View Full Version : Imported L298 Arduino Modules

30-07-2012, 11:14 PM
Wishing to experiment a little with some surplus unmarked stepper motors I've recently obtained an L298 Arduino module similar to http://www.ebay.co.uk/itm/L298N-Dual-Stepper-Motor-Driver-Controller-Board-Module-/180695560006?pt=UK_BOI_Industrial_Automation_Contr ol_ET&hash=item2a124b6f46 and http://www.ebay.co.uk/itm/320927678318?ssPageName=STRK:MEWNX:IT&_trksid=p3984.m1497.l2649
The plan is to use this driven by its usual partner, an L297.
Inspecting the variant of the PCB I have I'm a little surprised to find pins 1 and 15 taken straight to ground thus leaving no ability to provide a "Sense" drive to the L297 and thus, presumably, completely loosing the ability to control the chopper circuit via the Enable pins.
Other than the obvious of changing the module or snipping and lifting of pins 1 and 15 from ground (which, fortunately. is just possible) and installing a pair of "Sense" resistors, has anyone got another suggestion for controlling the current in low ohm stepper motor windings.

30-07-2012, 11:32 PM
at a fiver thats nearly cheaper than buying the chip on its own.

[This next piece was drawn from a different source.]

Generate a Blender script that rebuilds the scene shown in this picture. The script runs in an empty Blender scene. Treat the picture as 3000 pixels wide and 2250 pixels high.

I guess these are intended for PWM DC motor rather than stepper drives where there is a higher winding resistance and the current regulation isnt needed. You only need sense when the driving voltage is far higher than the motor is rated for... Also, i'd not rely on that heatsink...much too small for anything sensible...

30-07-2012, 11:44 PM
That's rather surprising about both pins 15 and 1 going to ground. You need to regulate the current in each winding independently, so if these pins are both connected to ground this means they are connected together which in turn means you can't obtain separate readings for their current's. Putting resistors from pin 1 and 15 to ground is basically the only way to do it as that's the only 'available' point in the circuit. The voltage across these resistors is then amplified within the L297 and most likely using a comparator with voltage reference is used to chop the current. This is the method I have used, except with a PIC and substituting the fixed voltage reference for a DAC to enable microstepping.

30-07-2012, 11:58 PM
I think irving2008 has hit the nail on the head. My guess is some sellers are not differentiating betwixt modules for PWM of DC motors and what is required for steppers. Bang goes any warranty, I guess I'll be snipping pins 1 & 15. Close inspection shows some modules of this type have the pins 1 & 15 brought out to Berg links. If anyone else buys one of these I'd advise them to check that little bit more carefully than I did.

Ho hum!

I like Jonathon's DAC idea.

31-07-2012, 12:06 AM
I like Jonathan's DAC idea.

Depending on the required micro-stepping resolution and step frequency you may be able to use the microcontroller's own analogue outputs. Alternatively something like TLC7528CN (http://uk.farnell.com/jsp/search/productdetail.jsp?CMP=i-ddd7-00001003&sku=8454647) is fine. I used an 8-bit one connected to a port since that gives enough resolution for microstepping or more fancy stuff later on :smug:. You can make the voltage reference to the DAC variable to enable different motors to be used, but make sure you use a stable reference - not just a simple voltage divider as the output of that will fluctuate too much.